From next Tuesday, Microsoft will begin pushing the Fall Creators Update to PCs worldwide. But what if you don’t want to update your Windows 10 PC with these new features?

While it is always sensible to keep PCs up to date, there are various reasons why you might not want to put off installing the Fall Creators Update. For instance, bugs in an earlier major feature update, Windows 10’s Anniversary Update, triggered complaints about frozen systems and broken webcams. That said the rollout of the Creators Update in April this year seemingly caused far fewer problems.

If you want to defer the Fall Creators Update, then there are a couple of options available, depending on which version of Windows 10 you are running. And if you want to refresh your memory as to what’s in the Fall Creators Update, then check out our comprehensive guide.

How businesses can defer the update

If you’re running the Pro, Enterprise or Education versions of Windows 10 you can put off the upgrade for at least four months.

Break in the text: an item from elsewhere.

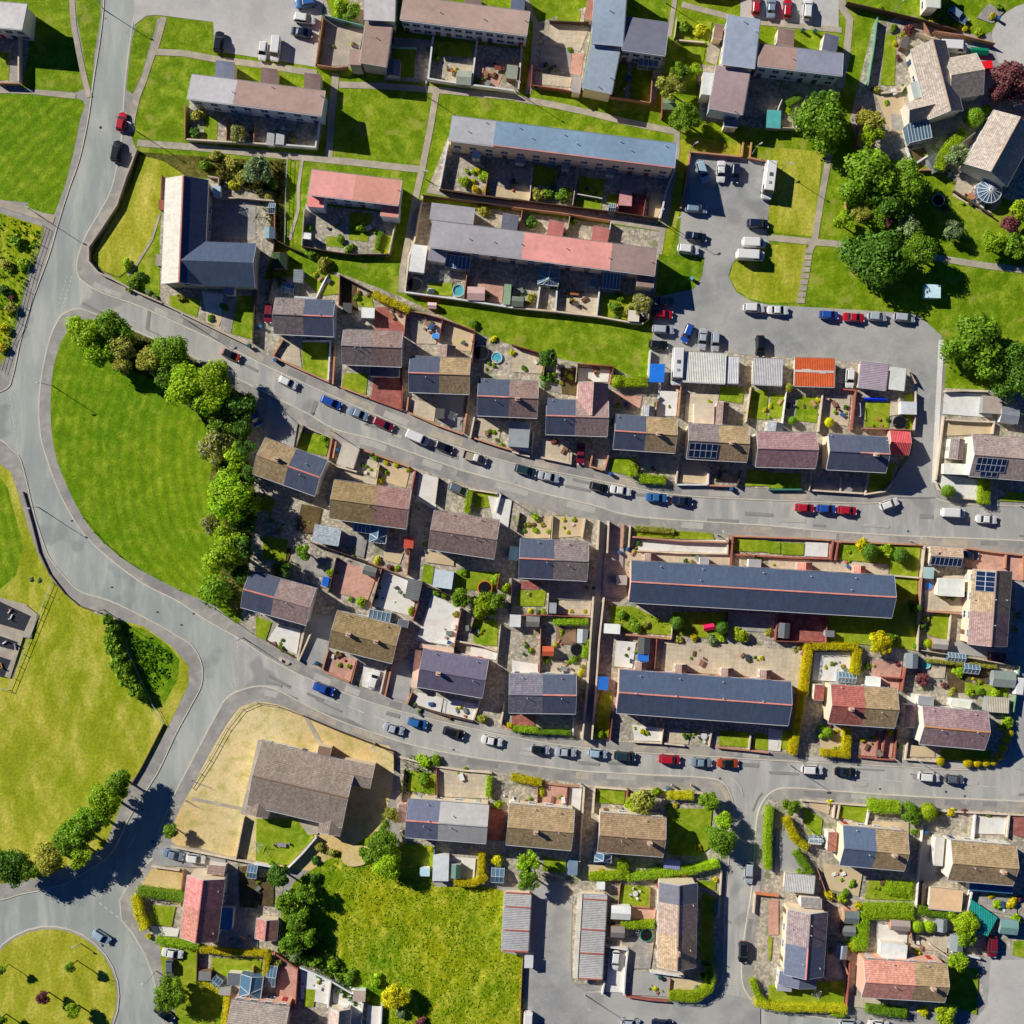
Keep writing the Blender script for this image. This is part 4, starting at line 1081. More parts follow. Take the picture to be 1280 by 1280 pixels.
# --- car parks, lanes, drives (asphalt over the block)
flat('car_park', 'lot_concrete', f('166,-200 405,-200 405,0 394,84 320,72 268,64 267,28 197,19 183,20 168,32'))
flat('car_park', 'asphalt_dark', f('865,192 925,197 960,205 962,250 958,292 962,305 925,318 915,330 910,345 920,365 938,376 960,381 1010,384 1110,390 1150,396 1177,420 1175,440 1166,602 1172,622 1112,622 1122,590 1140,567 1145,520 1142,480 1130,466 1110,455 980,447 907,441 815,437 818,372 867,361 877,347 881,322 847,318 852,262 862,200'))
flat('car_park', 'lot_concrete', f('930,-200 1050,-200 1048,34 1000,30 925,26'))
flat('garage_court', 'asphalt_dark', f('668,1108 700,1100 716,1120 713,1200 715,1228 735,1240 900,1240 950,1252 950,1400 655,1400 658,1195'))
flat('turning_circle', 'lot_concrete', [(1300 + 62 * _m.cos(a * .2618), 52 + 50 * _m.sin(a * .2618)) for a in range(24)])
flat('driveway', 'asphalt_dark', f('1205,60 1238,40 1250,90 1230,140 1205,130'))
flat('car_park', 'asphalt_dark', f('1222,1200 1245,1188 1400,1180 1400,1400 1175,1400 1185,1285 1232,1262'))
flat('car_park', 'lot_concrete', f('1238,1200 1400,1196 1400,1400 1206,1400 1215,1280 1234,1255'))
flat('alley', 'asphalt_dark', f('748,650 760,651 757,692 740,922 728,922 746,700'))
flat('lane_edge', 'concrete_pale', f('1173,425 1180,425 1170,603 1164,603'))
flat('road', 'asphalt_street', f('1268,700 1400,705 1400,1000 1268,960 1262,940 1270,880'))
# --- footpaths
def path(s, wpx, mat='path_grey', name='footpath'):
    P = [G(x, y) for x, y in f(s)]; Lf = offset_line(P, wpx * S / 2); Rt = offset_line(P, -wpx * S / 2)
    ZI[0] += .0009; struct(obj(name, poly_mesh(Lf + Rt[::-1], .106 + ZI[0], name, mat)))
for s, wd in (('87,-60 92,30 98,62 105,95 112,122', 7), ('-60,112 40,115 95,121', 6), ('-60,246 0,254 40,267 68,275', 9), ('205,22 196,55 188,75 180,100 172,120 166,145 164,165', 8), ('193,65 230,67 268,74 330,82 396,92', 8),
              ('172,179 240,184 300,190 380,197 450,204 524,212', 8.5), ('420,92 415,140 411,198', 9), ('424,106 480,108 560,114 645,122', 8), ('546,112 538,160 528,210 519,250 510,300 503,340 502,366', 8),
              ('534,238 640,256 740,272 828,286', 7), ('645,123 690,131 740,142 780,152 850,166', 8), ('846,165 846,190 836,250 828,290 824,318', 7), ('846,-20 842,10 836,46', 6), ('852,6 930,26 1000,33 1052,38', 7), ('1050,-40 1053,10 1062,25 1058,68 1050,110', 9),
              ('1037,190 1026,250 1018,300 1011,316', 8), ('960,297 1020,303 1070,307', 8), ('1160,320 1180,324 1230,332 1400,352', 8), ('378,200 373,235 373,262 362,300', 4), ('657,0 670,30 666,80 660,118', 7), ('200,268 190,300 168,336 160,345', 3)):
    path(s, wd)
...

  1. Go to Settings > Update & security.
  2. Under ‘Update settings’, click the text ‘Advanced options’.
  3. Under ‘Choose when updates are installed’ choose ‘Current Branch for Business’ from the dropdown menu.
  4. Changing this setting from the ‘Current Branch’ to ‘Current Branch for Business’ typically defers feature updates like the Fall Creators Update for about four months.
  5. To delay the update for longer than four months, click the dropdown menu under the text ‘A feature update includes new capabilities and improvements’.
  6. In this dropdown menu select the number of additional days you would like to defer the update for, up to a maximum of 365.

SEE: Toolkit: 21 useful Active Directory scripts for Windows (Tech Pro Research)

How home users can defer the update

Windows 10 Home users, meanwhile, can configure their network as a ‘Metered connection’, which should block the system from downloading large Feature updates like the Fall Creators Update. Instead, the machine will only download what Microsoft deems to be ‘priority’ updates, such as critical security fixes.

However, be warned this broad brush approach is somewhat of a measure of last resort, and could have negative side-effects, due to Windows no longer downloading most Windows updates or Windows Store app updates.

  1. Ensure the Windows 10 PC is connected to the internet, then go to the Start menu, then to Settings > Network & Internet > Status.